You bet ya. Schwarzenegger is Austria's most well known, living citizen. Just wish he would move back.
Arnie's California Performance Review is underwhelming at best, and dangerous at worst. "Long on ideas, short on specifics and no accomplishments" pretty well sums it up.
The legislature is not incentivized to deliver supporting legislation and the initiative process (as mandated by the state constitution) limits initiatives to one issue. It would take a MANY initiatives to implement the few good ideas found in the agenda.

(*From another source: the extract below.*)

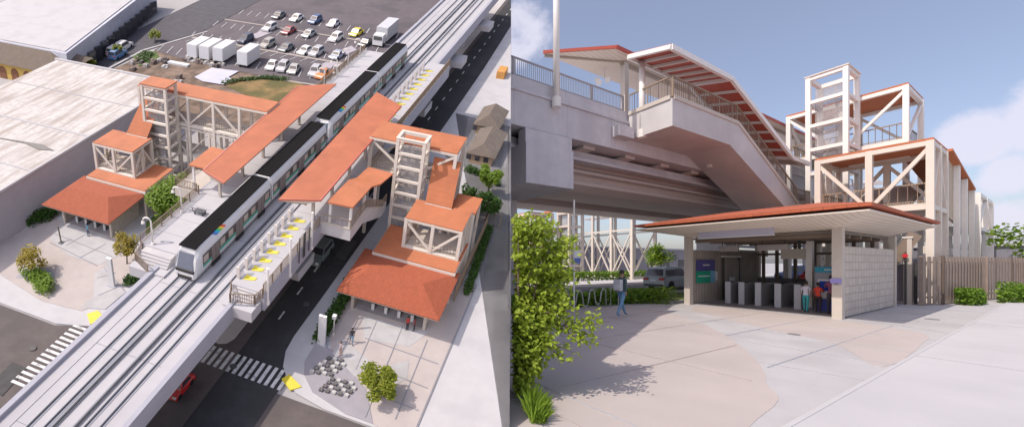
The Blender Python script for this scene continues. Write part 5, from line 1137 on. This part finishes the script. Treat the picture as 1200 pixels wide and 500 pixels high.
# ---- people
skinA, skinB = (.34, .20, .13), (.20, .115, .075)
person(STREET, 'man in a dark top and light blue jeans walking across the plaza', (11.35, 9.55, .02), 1.78, 8, (.05, .085, .09), (.14, .27, .42), (.025, .018, .014), stride=.46, arms=(.4, -.35), skin=skinA, bare_arms=False)
b = T('backpack', 'pale grey backpack on the back of the walking man', 'backpack', STREET, (11.35, 9.55, 1.1))
wb = []
def bag():
    k = MB(); q = [(-.36, -.13), (-.36, .13), (-.13, .17), (-.13, -.17)]
    for (x, y) in (): pass
    k.box(-.33, -.14, -.15, .15, 1.02, 1.44); k.box(-.37, -.33, -.11, .11, 1.06, 1.26); k.move(R(8), (11.35, 9.55, .02)); k.build('pack', mat('pack_grey', (.46, .47, .50), .8, .1, 4), b, STREET, bevel=.03)
    for s in (-1, 1): MB().tube([(-.15, s*.11, 1.42), (.0, s*.12, 1.50), (.13, s*.12, 1.36), (.08, s*.14, 1.1)], .02, 6).move(R(8), (11.35, 9.55, .02)).build('strap', darkm, b, STREET)
bag()
person(STREET, 'child in a white top and teal trousers beside the ticket machine', (19.0, 6.35, .02), 1.30, 0, (.62, .60, .68), (.05, .36, .38), (.02, .013, .010), stride=.12, skin=skinB, long_hair=True)
person(STREET, 'child in a bright red top reaching to the ticket machine', (19.15, 5.98, .02), 1.25, 5, (.68, .07, .045), (.05, .03, .03), (.02, .013, .010), stride=.1, raise_arm='r', skin=skinB, long_hair=True)
person(STREET, 'woman in a patterned maroon top half behind the front post', (19.0, 5.50, .02), 1.55, 20, (.24, .07, .13), (.05, .04, .06), (.02, .013, .010), stride=.08, skin=skinB, raise_arm='l')
# ---- street furniture
t = T('bike_rack', 'serpentine grey metal bicycle rack in front of the hedge', 'bicycle rack', STREET, (12, 12.4, 0))
pa, pb = np.array((9.6, 11.75)), np.array((13.6, 12.35)); pts = []
for i in range(0, 9):
    for j in range(8):
        u = (i+j/8)/9; c = pa+(pb-pa)*u; ph = (i+j/8)*math.pi
        s = math.sin(ph); z = .52+.36*math.copysign(abs(s)**.45, s); pts.append((c[0]-.07*math.cos(ph)*.0, c[1], z))
MB().tube([(pa[0], pa[1], 0)]+pts+[(pb[0], pb[1], 0)], .030, 8).build('serpentine_tube', mat('rack_grey', (.42, .43, .43), .4, .05, 1, metal=.3), t, STREET, smooth=True)
MB().tube([(13.9, 12.35, 0), (13.9, 12.35, .9), (14.5, 12.4, .9), (14.5, 12.4, 0)], .03, 8).build('end_hoop', mat('rack_grey', (.42, .43, .43), .4, .05, 1, metal=.3), t, STREET)
t = T('street_sign', 'slim white sign pole with a small blue and white plate', 'sign', STREET, (11.0, 12.0, 0))
MB().tube([(11.0, 11.75, 0), (11.0, 11.75, 4.7)], .035, 8).build('pole', steelw, t, STREET); MB().box(10.98, 11.3, 11.70, 11.72, 2.05, 2.6).build('white_plate', whitep, t, STREET); MB().box(10.98, 11.3, 11.695, 11.718, 2.06, 2.28).build('blue_plate', mat('plate_blue', (.10, .16, .42), .4, .05, 1), t, STREET)
car(STREET, 'pale teal silver suv on the road beyond the hedge', 27.6, 18.2, .022, 0, (.33, .38, .385), 'suv', 4.7, 1.9, name='moving_car', near=True)
car(STREET, 'small red car far away seen through the lobby', 48, 15.0, .022, 0, (.5, .05, .04), 'sedan', 4.3, 1.8, 'far cars seen through the lobby')
car(STREET, 'white car far away seen through the lobby', 47, 12.2, .022, 90, wht, 'sedan', 4.3, 1.8, 'far cars seen through the lobby')
car(STREET, 'blue car far away seen through the lobby', 50, 17.6, .022, 60, (.08, .14, .36), 'suv', 4.3, 1.8, 'far cars seen through the lobby')
# slatted timber fence on the right
def slat_fence(label, pts, z1, w=.175, gap=.010, group='street slatted fences'):
    t = T('slatted_fence', label, 'fence', STREET, (*pts[0], 0), group)
    m1 = mat('fence_brown', (.27, .21, .175), .7, .18, 2, .3)
    for i in range(len(pts)-1):
        p, q = np.array(pts[i]), np.array(pts[i+1]); L = np.linalg.norm(q-p); d = (q-p)/L; n = int(L/(w+gap)); nv = np.array([-d[1], d[0]])
        k = MB()
        for j in range(n):
            c = p+d*(j+.5)*(w+gap); dz = .02*((j*7) % 5)/5; off = nv*(.035 if j % 2 else -.035)
            k.beam((c[0]+off[0], c[1]+off[1], .06), (c[0]+off[0], c[1]+off[1], z1+dz), .03, w) if abs(d[1]) > 2 else k.prism([tuple(c+off-d*w/2-nv*.015), tuple(c+off+d*w/2-nv*.015), tuple(c+off+d*w/2+nv*.015), tuple(c+off-d*w/2+nv*.015)], .06, z1+dz)
        k.build('slats', m1, t, STREET)
        for z in (.4, z1-.25): MB().beam((*p, z), (*q, z), .05, .08).build('rail', brownp, t, STREET)
        for c in (p, q): MB().box(c[0]-.07, c[0]+.07, c[1]-.07, c[1]+.07, 0, z1+.06).build('post', m1, t, STREET)
slat_fence('tall brown slatted fence between the lobby and the shrub at right', [(26.6, 4.25), (28.0, 3.75), (33.0, 2.95)], 2.35)
slat_fence('tall brown slatted fence continuing to the right past the shrub', [(33.2, 2.85), (36, 2.2), (46, .4)], 2.35)
hedge(STREET, 'rounded green shrub in front of the slatted fence', [(28.6, 3.1), (30.2, 2.8)], .9, .95, 2200, .13, 31, hedgeG, 0, 'street shrubs', 'shrub')
hedge(STREET, 'green shrub at the right end of the slatted fence', [(31.8, 2.1), (33.8, 1.5)], 1.2, 1.1, 1500, .14, 32, hedgeG, 0, 'street shrubs', 'shrub')
hedge(STREET, 'long green hedge between the plaza and the road', [(6.6, 12.9), (9.5, 13.0), (13.0, 13.3), (16.2, 12.5), (17.3, 11.7)], 1.05, .86, 13000, .12, 33, hedgeG, 0, 'street hedges')
hedge(STREET, 'low green hedge on the far side of the road', [(2, 30), (20, 30), (62, 30)], 1.6, 1.4, 9000, .26, 34, hedgeG, 0, 'street hedges')
tree(STREET, 'small bright tree beyond the road behind the silver car', (36.6, 22.9+2.6, 0), 4.6, 1.8, 1.6, 1700, .22, 35, greenA, .10, 'street trees')
tree(STREET, 'green tree at the far right behind the slatted fence', (41.5, 1.0, 0), 6.0, 2.4, 2.4, 2600, .26, 36, greenA, .16, 'street trees')
tree(STREET, 'dark tree behind the grey building at far left', (34, 46, 0), 7.5, 3, 2.6, 1500, .4, 37, greenB, .2, 'street trees')
# exit passage right of the tiled wall: raking strut, red disc sign, light
t = T('raking_strut', 'brown raking stair stringer in the passage right of the tiled wall', 'stair stringer', STREET, (27, 5.3, 0)); MB().beam((26.4, 6.4, .1), (27.0, 4.5, 3.5), .22, .5).build('stringer', brownp, t, STREET); MB().beam((26.5, 6.3, 1.0), (27.1, 4.4, 4.4), .06, .06).build('handrail', darkm, t, STREET)
t = T('round_sign', 'small round red sign in the passage beside the fence', 'sign', STREET, (26.7, 4.75, 2.4)); MB().tube([(26.60, 4.80, 2.42), (26.66, 4.80, 2.42)], .10, 18).build('disc', mat('sign_red', (.62, .03, .04), .4, .04, 1), t, STREET); MB().box(26.66, 26.72, 4.76, 4.84, 0, 2.6).build('post', darkm, t, STREET)
t = T('passage_gate', 'grey gate standing in the passage beside the fence', 'gate', STREET, (27.4, 5.4, 0)); MB().box(27.3, 27.36, 4.6, 6.2, .1, 2.0).build('leaf', mat('gate_purple_grey', (.33, .30, .34), .6, .1, 1), t, STREET); MB().box(27.26, 27.4, 4.5, 4.6, 0, 2.1).build('gate_post', darkm, t, STREET)
# buildings across the street
def block(label, a0, a1, b0, b1, h, col, g=None):
    t = T('background_building', label, 'building', STREET, ((a0+a1)/2, (b0+b1)/2, 0), g)
    m = mat('block_%02d%02d' % (int(col[0]*99), int(col[2]*99)), col, .85, .08, .2)
    MB().box(a0, a1, b0, b1, 0, h).build('wall', m, t, STREET)
    MB().box(a0-.2, a1+.2, b0-.2, b1+.2, h, h+.25).build('parapet', pavw, t, STREET)
    for i in range(int((a1-a0)/5)): MB().box(a0+1+5*i, a0+3+5*i, b0-.04, b0+.02, 1.2, 2.6).build('window', tint, t, STREET)
block('long grey walled building across the road behind the far station', 26, 84, 46, 60, 4.6, (.25, .235, .265))
block('grey building behind the right hand fence', 50, 78, -2, 11, 3.4, (.22, .215, .25))
# ---- foreground shrub, leaf by leaf, with its own branches
t = T('leafy_shrub', 'large bright leafy shrub close by at the lower left of the plaza', 'shrub', STREET, (4.0, 5.3, 0))
W0 = lambda p: np.asarray(p, float)       # this plant is laid out in plain east, north, up
rnd = random.Random(77); lf = MB(); br = MB()
def leaf(p, s):
    if p[0] < .035: return
    a = Vector((rnd.gauss(.2, .7), rnd.gauss(-.3, .7), rnd.gauss(-.35, .5))).normalized(); nn = Vector((rnd.gauss(0, .5), rnd.gauss(-.5, .5), 1)).normalized(); c = a.cross(nn).normalized(); nn = c.cross(a)
    f = nn*s*.13; P = Vector(p)
    q = [P, P+a*s*.22+c*s*.30+f, P+a*s*.55+c*s*.36+f, P+a*s*.85+c*s*.16+f*.6, P+a*s*1.12, P+a*s*.85-c*s*.16+f*.6, P+a*s*.55-c*s*.36+f, P+a*s*.22-c*s*.30+f, P+a*s*.55]
    lf.add([tuple(v) for v in q], [(0, 1, 2, 8), (2, 3, 4, 8), (4, 5, 6, 8), (6, 7, 0, 8)])
def twig(p0, p1, r, n, s, sag=.08):
    p0, p1 = Vector(p0), Vector(p1); L = (p1-p0).length; pts = []
    for i in range(7):
        u = i/6; pts.append(tuple(p0.lerp(p1, u)+Vector((0, 0, -sag*math.sin(math.pi*u)*L+.03*rnd.gauss(0, 1)*L*.3))))
    br.tube(pts, r, 6, r*.25)
    for i in range(n):
        u = rnd.uniform(.15, 1.02); p = p0.lerp(p1, u)+Vector((rnd.gauss(0, .055), rnd.gauss(0, .08), -sag*math.sin(math.pi*min(1, u))*L+rnd.gauss(0, .055))); leaf(p, s*rnd.uniform(.65, 1.2))
root = (.12, 6.15, 0)
for i, (x, y, z) in enumerate(((.05, 6.1, 1.2), (.22, 6.3, 1.9), (.35, 6.2, 2.5), (.10, 5.9, 2.6), (.5, 6.3, 1.5), (.45, 6.0, 2.15))):
    br.tube([root, (x*.5+.05, 6.15, z*.5), (x, y, z)], .03, 7, .012)
ends = []
for i in range(190):
    z = rnd.uniform(.75, 2.86); lim = 1.02 if 1.7 < z < 2.6 else .92 if z > 1.2 else .62
    x = rnd.uniform(.03, lim)*(1 if z < 2.6 else .85); y = rnd.uniform(5.7, 6.7)
    c = Vector((max(.03, x-.35), 6.15+rnd.uniform(-.2, .3), z-.15)); twig(c, (x, y, z), .008, 34, .08)
for a, b_ in (((.30, 6.2, 1.25), (.80, 5.9, 1.10)), ((.55, 6.0, 1.15), (1.25, 5.75, 1.12)), ((.80, 5.95, 1.12), (1.45, 5.7, 1.22)), ((.7, 5.95, 1.12), (1.15, 5.8, .88)), ((.9, 5.9, 1.05), (1.30, 5.75, .98)), ((.85, 5.9, 1.15), (1.32, 5.8, 1.30)), ((.3, 6.1, 1.0), (.95, 5.8, .72)), ((.4, 6.0, .95), (.80, 5.8, .62)), ((.2, 6.1, .9), (.55, 5.8, .60)), ((.5, 6.0, 1.3), (.98, 5.85, 1.42)), ((.1, 6.1, 1.3), (.5, 5.8, 1.0))):
    twig(a, b_, .012, 42, .078, .04)
for i in range(46):
    z = rnd.uniform(.12, .9); x = rnd.uniform(.03, .50-.15*(.9-z)); y = rnd.uniform(5.5, 6.4); twig((max(.03, x-.25), 6.1, z+.1), (x, y, z), .007, 30, .08)
br.build('branches', bark, t, W0, smooth=True)
lf.build('leaves', leafmat('shrub_leaves', (.22, .34, .03), (.46, .54, .07), .45), t, W0, uvmode='leaf')
t = T('grass_tuft', 'fine green grass tuft at the foot of the leafy shrub', 'grass clump', STREET, (4.3, 4.6, 0)); k = MB(); rnd = random.Random(3)
for i in range(500):
    x, y = rnd.uniform(.24, .46), rnd.uniform(4.9, 5.5); h = rnd.uniform(.22, .5)*(1.3-1.8*x); a = rnd.uniform(0, 6.28); l = rnd.uniform(.05, .20); w = .006
    k.add([(x-w, y, .0), (x+w, y, .0), (x+l*.5*math.cos(a), y+l*.5*math.sin(a), h*.7), (x+l*math.cos(a), y+l*math.sin(a), h)], [(0, 1, 2), (0, 2, 3)])
k.build('blades', greenA, t, W0, uvmode='leaf')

http://www.report.cpr.ca.gov/cprrpt/preschg/index.htm
The CPR is dangerous to constitutional government. It eliminates elected offices, forcing citizens to go to unelected bureaucrats for purposes that should be delegated to elected officials. It sets up super agencies that vest more power in the governor's office because the heads of the super agencies are appointed by the governor and not elected by the people. It changes county boundaries unconstitutionally by setting up regional government offices. Citizens lose representation in regional governments because most regional councils are appointed and do not have to honor open meeting laws like the Brown Act.
The CPR is a socialist dream consolidating power in one person (the governor) and wrests power from citizens who were formerly guaranteed the right to elected representation and a constitutional government.
You won't find me disagreeing with that assessment. To do this constitutionally would take 200 propositions. There are a few gold nuggets in the pile of U235. Common information systems is one that I can get behind. I would note that the implementation of this is NOT free. The change from county to regional authority (e.g. for schools) is just plain awful. Look at what the Coastal Commission has done for us.